I played the last card I had in my arsenal. I went to HR and told them about the money issues. She asked me what I wanted. I replied, “I don’t want anything, I just want them to leave me alone.” I told her they can pay me to leave. She nodded in understanding. It was not so much a demand as a foretelling of a future that awaited me. The same fate my manager and many others had suffered, and I knew awaited me and the remaining leadership. The truth was out and firing me would not fix their money issues. It would only buy them time. The Main Event happened a few months later, the day I returned from a much needed and deserved vacation. They paid me to leave. Of course, the bastards let me work an entire day first. They even had the nerve to ask me if I would stay on for a few months and help them transition my job to my replacement. I told them no, signed the papers and they wired me my 6-week severance. The cherry on top was they canned my whole leadership team 4 months later including Satan, the Treasurer.
Sometime after that lunch with my mentor 4 years ago, I had begun to walk away from my relationship with my career. I burned every bridge, I stopped learning new things, I stopped aiming for perfection. I stopped working so hard. I started jumping from one company to another. It seemed I was picking all the wrong places to go to work. I just stopped giving a shit, period. I hated it so much, I believe I set out to completely kill it. I succeeded fantastically. I never felt I was in control of my fate and yet I know I was the one who agreed to every bad decision I had made the past 4 years. Even though I was not responsible for the way I was treated; I had put myself in harms way. I continued to pick worse and worse places and put myself in the most impossible situations. I set myself up for failure. I am stubborn and I know the only way I could walk away is if the choice was taken away from me. I was in a battle with myself.

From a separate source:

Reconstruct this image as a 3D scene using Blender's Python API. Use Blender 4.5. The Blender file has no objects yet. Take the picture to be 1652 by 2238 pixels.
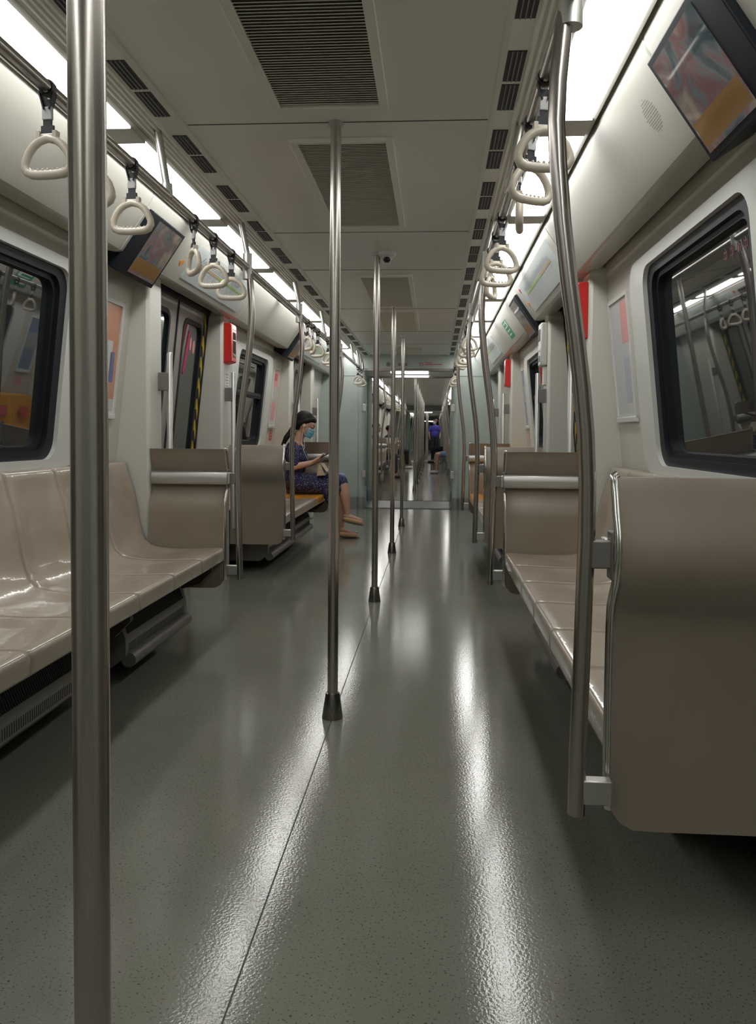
import bpy, bmesh, math, random
from mathutils import Vector, Matrix
random.seed(7)
SC = bpy.context.scene
COL = SC.collection
PI = math.pi
# ------------------------------------------------------------------ camera, world, exposure
RM = ((0.99758456, 0.0689852, 0.00812942), (0.01100821, -0.04145353, -0.99907979), (-0.06858473, 0.99675606, -0.04211281))
cam_d = bpy.data.cameras.new('camera'); cam = bpy.data.objects.new('camera', cam_d); COL.objects.link(cam)
R3 = Matrix((RM[0], [-v for v in RM[1]], [-v for v in RM[2]])).transposed()
cam.matrix_world = Matrix.Translation((0.3536, 0.0, 1.0154)) @ R3.to_4x4()
cam_d.sensor_fit = 'VERTICAL'; cam_d.sensor_height = 36.0; cam_d.lens = 36.0*1780/2238
cam_d.shift_y = -(1119-1025)/2238; cam_d.clip_start = 0.02; cam_d.clip_end = 300
SC.camera = cam
w = bpy.data.worlds.new('world'); SC.world = w; w.use_nodes = True
w.node_tree.nodes['Background'].inputs[0].default_value = (0.01, 0.011, 0.012, 1)
w.node_tree.nodes['Background'].inputs[1].default_value = 0.25
SC.view_settings.view_transform = 'Standard'; SC.view_settings.look = 'None'
SC.view_settings.gamma = 1.0; SC.view_settings.use_curve_mapping = False
SC.view_settings.exposure = 0.2
LIGHT_POWER = 7.9
SC.cycles.max_bounces = 10; SC.cycles.diffuse_bounces = 8; SC.cycles.glossy_bounces = 5; SC.cycles.transmission_bounces = 4
SC.cycles.caustics_reflective = False; SC.cycles.caustics_refractive = False
SC.cycles.sample_clamp_indirect = 4.0

# ------------------------------------------------------------------ materials
def mat(name, col, rough=0.5, metal=0.0, ior=1.5, coat=0.0, coat_r=0.1, emit=None, es=0.0, trans=0.0, spec=0.5):
    m = bpy.data.materials.new(name); m.use_nodes = True
    b = m.node_tree.nodes['Principled BSDF']; I = b.inputs
    I['Base Color'].default_value = (*col, 1); I['Roughness'].default_value = rough; I['Metallic'].default_value = metal
    I['IOR'].default_value = ior; I['Coat Weight'].default_value = coat; I['Coat Roughness'].default_value = coat_r
    I['Transmission Weight'].default_value = trans; I['Specular IOR Level'].default_value = spec
    if emit: I['Emission Color'].default_value = (*emit, 1); I['Emission Strength'].default_value = es
    return m
def nodes(m): return m.node_tree.nodes, m.node_tree.links, m.node_tree.nodes['Principled BSDF']
def noise_mix(m, c1, c2, scale=(6, 6, 6), lo=0.4, hi=0.6, detail=4.0, bump=0.0, rough=None):
    N, L, b = nodes(m)
    tc = N.new('ShaderNodeTexCoord'); mp = N.new('ShaderNodeMapping'); mp.inputs['Scale'].default_value = scale
    nz = N.new('ShaderNodeTexNoise'); nz.inputs['Scale'].default_value = 1.0; nz.inputs['Detail'].default_value = detail
    cr = N.new('ShaderNodeValToRGB'); cr.color_ramp.elements[0].position = lo; cr.color_ramp.elements[1].position = hi
    cr.color_ramp.elements[0].color = (*c1, 1); cr.color_ramp.elements[1].color = (*c2, 1)
    L.new(tc.outputs['Object'], mp.inputs[0]); L.new(mp.outputs[0], nz.inputs['Vector']); L.new(nz.outputs[0], cr.inputs[0])
    L.new(cr.outputs[0], b.inputs['Base Color'])
    if bump:
        bp = N.new('ShaderNodeBump'); bp.inputs['Strength'].default_value = bump; bp.inputs['Distance'].default_value = 0.002
        L.new(nz.outputs[0], bp.inputs['Height']); L.new(bp.outputs[0], b.inputs['Normal'])
    if rough:
        mr = N.new('ShaderNodeMapRange'); mr.inputs[3].default_value = rough[0]; mr.inputs[4].default_value = rough[1]
        L.new(nz.outputs[0], mr.inputs[0]); L.new(mr.outputs[0], b.inputs['Roughness'])
    return m
M = {}
M['wall'] = noise_mix(mat('cream_panel', (.6, .58, .5), .38), (.57, .555, .49), (.61, .595, .53), (2, 2, 2))
M['pillar'] = mat('cream_pillar', (.62, .615, .555), .35)
M['ceil'] = noise_mix(mat('ceiling_enamel', (.4, .39, .35), .3), (.82, .815, .76), (.85, .845, .79), (1.5, 1.5, 1.5), rough=(.26, .36))
M['cover'] = mat('cover_enamel', (.54, .535, .48), .3)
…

I spent the next 6 weeks of unemployment, planning my next career. I finally knew exactly what I wanted for myself. I would love to say I went off and started doing all the things I was passionate about right away. Nope, it doesn’t always work that way in life. What I can say is I planted a lot of seeds and I made some sacrifices to build the life I want in the future. I am still doing accounting work, but I took a step down from managing, I work less hours and I spend the extra time building my dreams. I no longer feel reckless and out of control. I am focused. This blog is a manifestation of those dreams.